Scan the following material for the string "scene" and copy each line in which it appears.

[START]

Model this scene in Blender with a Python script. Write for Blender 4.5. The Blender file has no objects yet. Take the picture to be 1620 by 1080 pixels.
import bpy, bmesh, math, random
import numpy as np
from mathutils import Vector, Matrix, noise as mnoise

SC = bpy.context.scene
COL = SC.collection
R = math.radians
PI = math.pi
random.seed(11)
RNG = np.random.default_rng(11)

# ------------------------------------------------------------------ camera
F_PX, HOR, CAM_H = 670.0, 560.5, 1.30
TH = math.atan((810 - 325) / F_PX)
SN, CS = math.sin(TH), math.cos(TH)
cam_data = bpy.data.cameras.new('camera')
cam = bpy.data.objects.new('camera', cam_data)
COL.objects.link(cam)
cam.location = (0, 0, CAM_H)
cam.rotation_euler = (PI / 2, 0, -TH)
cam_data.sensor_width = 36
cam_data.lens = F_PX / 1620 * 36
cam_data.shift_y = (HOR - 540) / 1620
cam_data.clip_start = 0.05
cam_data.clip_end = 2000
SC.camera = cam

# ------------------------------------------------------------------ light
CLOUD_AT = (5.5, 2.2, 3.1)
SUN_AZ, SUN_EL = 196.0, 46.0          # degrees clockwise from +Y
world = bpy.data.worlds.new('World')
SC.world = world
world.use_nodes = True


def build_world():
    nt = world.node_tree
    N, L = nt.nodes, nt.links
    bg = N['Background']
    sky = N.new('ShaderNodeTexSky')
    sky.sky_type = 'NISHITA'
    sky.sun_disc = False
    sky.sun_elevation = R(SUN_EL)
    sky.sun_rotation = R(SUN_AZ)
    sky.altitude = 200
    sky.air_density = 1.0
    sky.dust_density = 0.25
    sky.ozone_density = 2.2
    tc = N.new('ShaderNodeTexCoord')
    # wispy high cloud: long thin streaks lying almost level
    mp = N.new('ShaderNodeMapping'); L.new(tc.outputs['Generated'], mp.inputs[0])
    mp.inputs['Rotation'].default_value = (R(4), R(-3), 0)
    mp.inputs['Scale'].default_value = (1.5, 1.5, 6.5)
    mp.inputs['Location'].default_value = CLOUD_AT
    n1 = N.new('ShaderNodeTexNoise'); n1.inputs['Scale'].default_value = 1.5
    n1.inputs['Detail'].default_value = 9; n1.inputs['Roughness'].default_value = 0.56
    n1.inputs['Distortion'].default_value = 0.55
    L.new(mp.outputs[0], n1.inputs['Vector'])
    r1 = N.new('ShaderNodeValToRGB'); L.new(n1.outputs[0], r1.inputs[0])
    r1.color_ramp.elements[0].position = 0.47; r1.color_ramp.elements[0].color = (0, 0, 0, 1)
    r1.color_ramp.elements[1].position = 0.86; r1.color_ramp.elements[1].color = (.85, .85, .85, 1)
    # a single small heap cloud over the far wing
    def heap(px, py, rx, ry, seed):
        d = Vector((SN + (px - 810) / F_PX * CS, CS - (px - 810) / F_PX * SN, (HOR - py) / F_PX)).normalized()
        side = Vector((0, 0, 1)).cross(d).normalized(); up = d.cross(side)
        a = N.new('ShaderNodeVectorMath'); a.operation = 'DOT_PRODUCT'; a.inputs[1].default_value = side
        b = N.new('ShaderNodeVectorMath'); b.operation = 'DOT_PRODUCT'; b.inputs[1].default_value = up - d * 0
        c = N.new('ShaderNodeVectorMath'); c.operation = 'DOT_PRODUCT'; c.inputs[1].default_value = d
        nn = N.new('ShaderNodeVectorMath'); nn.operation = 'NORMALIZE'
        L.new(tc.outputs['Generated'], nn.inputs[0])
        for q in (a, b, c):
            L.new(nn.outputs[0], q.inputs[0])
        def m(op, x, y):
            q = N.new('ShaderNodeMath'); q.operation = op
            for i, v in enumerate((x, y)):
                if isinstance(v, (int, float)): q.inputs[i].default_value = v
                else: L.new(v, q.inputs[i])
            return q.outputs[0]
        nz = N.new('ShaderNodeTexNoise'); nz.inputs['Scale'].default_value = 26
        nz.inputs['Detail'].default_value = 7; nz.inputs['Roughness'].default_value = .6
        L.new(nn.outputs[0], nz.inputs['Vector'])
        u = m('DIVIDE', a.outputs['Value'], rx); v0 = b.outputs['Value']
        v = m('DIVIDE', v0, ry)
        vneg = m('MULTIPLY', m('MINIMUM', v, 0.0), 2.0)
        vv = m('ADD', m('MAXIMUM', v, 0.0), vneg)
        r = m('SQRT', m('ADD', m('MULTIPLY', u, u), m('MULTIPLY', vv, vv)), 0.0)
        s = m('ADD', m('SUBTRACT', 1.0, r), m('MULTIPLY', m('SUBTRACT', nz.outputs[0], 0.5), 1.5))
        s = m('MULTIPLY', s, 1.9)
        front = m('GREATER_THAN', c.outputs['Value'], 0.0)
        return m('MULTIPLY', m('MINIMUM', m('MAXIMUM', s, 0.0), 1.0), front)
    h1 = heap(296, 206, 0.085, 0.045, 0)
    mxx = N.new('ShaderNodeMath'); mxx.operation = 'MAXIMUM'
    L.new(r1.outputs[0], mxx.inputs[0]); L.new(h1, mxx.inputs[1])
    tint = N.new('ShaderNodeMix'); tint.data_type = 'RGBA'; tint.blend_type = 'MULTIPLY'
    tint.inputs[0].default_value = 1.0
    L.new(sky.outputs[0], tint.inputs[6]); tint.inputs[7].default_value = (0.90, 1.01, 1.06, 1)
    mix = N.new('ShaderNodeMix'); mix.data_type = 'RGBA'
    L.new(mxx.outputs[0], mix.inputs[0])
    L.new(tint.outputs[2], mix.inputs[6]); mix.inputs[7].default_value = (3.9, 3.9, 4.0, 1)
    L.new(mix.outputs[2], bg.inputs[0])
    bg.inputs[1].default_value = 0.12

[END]

• **SOLUTION TO THE EXERCISE**
Model this scene in Blender with a Python script. Write for Blender 4.5. The Blender file has no objects yet. Take the picture to be 1620 by 1080 pixels.
SC = bpy.context.scene